[TASK TO CARRY OUT] Reproduce, word for word, every line from the first one down to the line containing "SC.camera = cam", and nothing else.

[DATASET CONTENT]

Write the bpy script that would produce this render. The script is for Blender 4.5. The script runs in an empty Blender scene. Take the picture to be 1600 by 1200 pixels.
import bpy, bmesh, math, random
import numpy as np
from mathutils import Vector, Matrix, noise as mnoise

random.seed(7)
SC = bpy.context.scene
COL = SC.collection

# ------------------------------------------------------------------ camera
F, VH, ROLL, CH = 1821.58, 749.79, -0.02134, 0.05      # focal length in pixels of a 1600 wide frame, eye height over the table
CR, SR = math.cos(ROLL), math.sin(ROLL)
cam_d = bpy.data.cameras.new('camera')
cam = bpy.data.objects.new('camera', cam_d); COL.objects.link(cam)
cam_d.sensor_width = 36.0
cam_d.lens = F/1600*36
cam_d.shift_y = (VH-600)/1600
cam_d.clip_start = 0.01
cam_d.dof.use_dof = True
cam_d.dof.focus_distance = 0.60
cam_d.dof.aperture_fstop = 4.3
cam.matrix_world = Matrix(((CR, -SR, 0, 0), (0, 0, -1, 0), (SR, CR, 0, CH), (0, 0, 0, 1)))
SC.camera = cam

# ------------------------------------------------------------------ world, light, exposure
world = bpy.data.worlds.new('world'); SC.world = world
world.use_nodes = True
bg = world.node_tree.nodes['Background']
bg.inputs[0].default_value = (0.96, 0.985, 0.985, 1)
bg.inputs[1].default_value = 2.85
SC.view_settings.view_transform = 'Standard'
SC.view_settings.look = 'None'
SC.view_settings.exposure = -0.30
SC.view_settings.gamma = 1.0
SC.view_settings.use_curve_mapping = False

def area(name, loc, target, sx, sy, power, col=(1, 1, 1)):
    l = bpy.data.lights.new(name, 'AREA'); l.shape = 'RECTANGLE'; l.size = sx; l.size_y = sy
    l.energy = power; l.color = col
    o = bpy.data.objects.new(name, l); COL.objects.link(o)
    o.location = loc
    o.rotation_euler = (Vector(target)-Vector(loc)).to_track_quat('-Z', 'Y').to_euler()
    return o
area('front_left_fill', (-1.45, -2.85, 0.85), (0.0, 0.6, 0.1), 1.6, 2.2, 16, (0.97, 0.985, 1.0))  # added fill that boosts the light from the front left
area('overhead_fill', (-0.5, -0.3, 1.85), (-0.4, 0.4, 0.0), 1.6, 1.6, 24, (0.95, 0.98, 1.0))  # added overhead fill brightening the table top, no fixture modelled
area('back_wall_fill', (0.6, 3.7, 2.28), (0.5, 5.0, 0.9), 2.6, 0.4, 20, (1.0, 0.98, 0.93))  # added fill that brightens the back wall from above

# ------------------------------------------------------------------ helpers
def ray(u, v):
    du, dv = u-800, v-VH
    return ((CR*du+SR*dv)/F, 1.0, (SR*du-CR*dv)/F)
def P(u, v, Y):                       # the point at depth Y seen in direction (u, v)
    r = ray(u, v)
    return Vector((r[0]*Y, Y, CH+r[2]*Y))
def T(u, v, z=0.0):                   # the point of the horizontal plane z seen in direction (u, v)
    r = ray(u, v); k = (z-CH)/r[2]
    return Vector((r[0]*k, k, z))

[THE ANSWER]
Write the bpy script that would produce this render. The script is for Blender 4.5. The script runs in an empty Blender scene. Take the picture to be 1600 by 1200 pixels.
import bpy, bmesh, math, random
import numpy as np
from mathutils import Vector, Matrix, noise as mnoise

random.seed(7)
SC = bpy.context.scene
COL = SC.collection

# ------------------------------------------------------------------ camera
F, VH, ROLL, CH = 1821.58, 749.79, -0.02134, 0.05      # focal length in pixels of a 1600 wide frame, eye height over the table
CR, SR = math.cos(ROLL), math.sin(ROLL)
cam_d = bpy.data.cameras.new('camera')
cam = bpy.data.objects.new('camera', cam_d); COL.objects.link(cam)
cam_d.sensor_width = 36.0
cam_d.lens = F/1600*36
cam_d.shift_y = (VH-600)/1600
cam_d.clip_start = 0.01
cam_d.dof.use_dof = True
cam_d.dof.focus_distance = 0.60
cam_d.dof.aperture_fstop = 4.3
cam.matrix_world = Matrix(((CR, -SR, 0, 0), (0, 0, -1, 0), (SR, CR, 0, CH), (0, 0, 0, 1)))
SC.camera = cam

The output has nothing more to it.